Saturday, June 4, 2016

Still The Greatest

Muhammad Ali was always an aging fighter to me.  I was born in 1970, so I missed the early fights, where his speed and talent announced itself with a flourish in the heavyweight division. I missed a lot of the politics as well; Vietnam, the name change, and the social statement made by an African-American champion who replaced the quiet dignity of past trailblazers with a pride, wit and bravado that demanded respect.

The Ali I knew was an athlete who was deeply human. Ali was unique, but this struggle was universal. There is something deeply compelling about watching how a person deals with that moment in life where they are defined not by the talents God has given, but by the things time has stolen. 

I was lucky to have a father to watch those fights with who loved boxing for the strategy and the lessons more so than the violence.
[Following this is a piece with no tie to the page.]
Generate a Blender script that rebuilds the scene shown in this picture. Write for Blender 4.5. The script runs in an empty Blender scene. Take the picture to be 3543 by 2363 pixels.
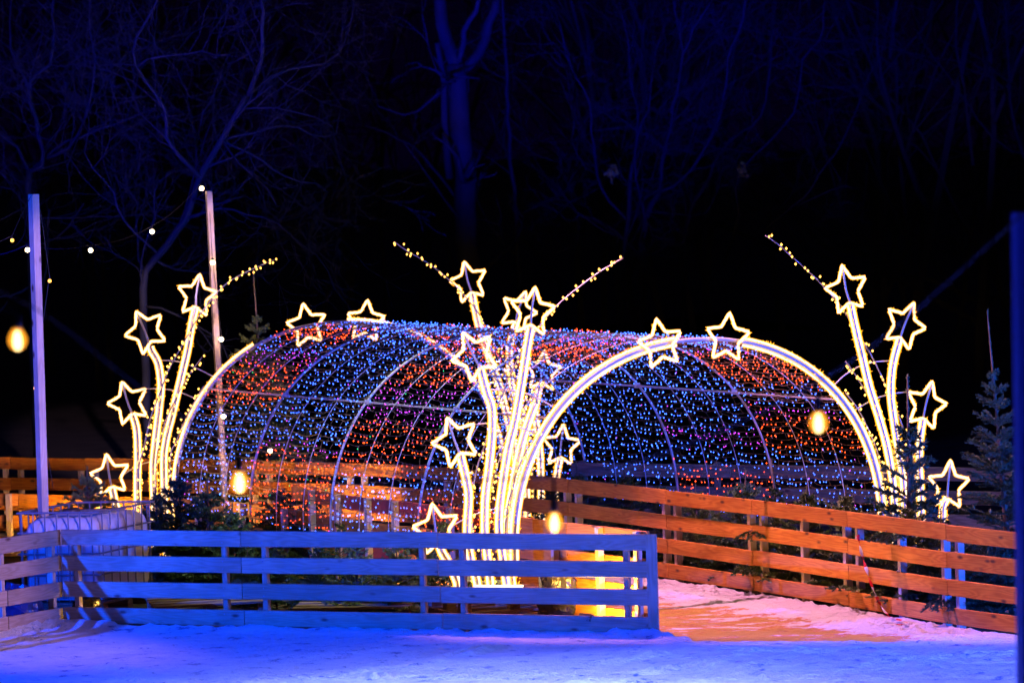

We watched a physically diminished Ali teach us.  We sawthe strategy and impulse control it took to let the dangerous George Foreman punch himself out. We saw the value of sheer will as he outlasted Joe Frazier. We saw cunning, too, the way he used the energy of the crowd to demoralize and wear down a younger Leon Spinks, and the way he summoned up the magic footwork of old to take the angles away from a hard-punching Earnie Shavers. 

If he stayed too long, well, he gave us lessons there too about the dark side of passion and pride, how even our greatest strengths carry in them the potential to lead us wrong. In his later years, he got to see the world change. The issues of race and war where he had been the most polarizing of icons now we're settled in his favour, and he became a symbol of accepted truths.  If he was reduced by Parkinson's to the quiet dignity he once so powerfully refused, certainly he now had that luxury. The Greatest had earned his silence. Today, The Greatest has earned his rest.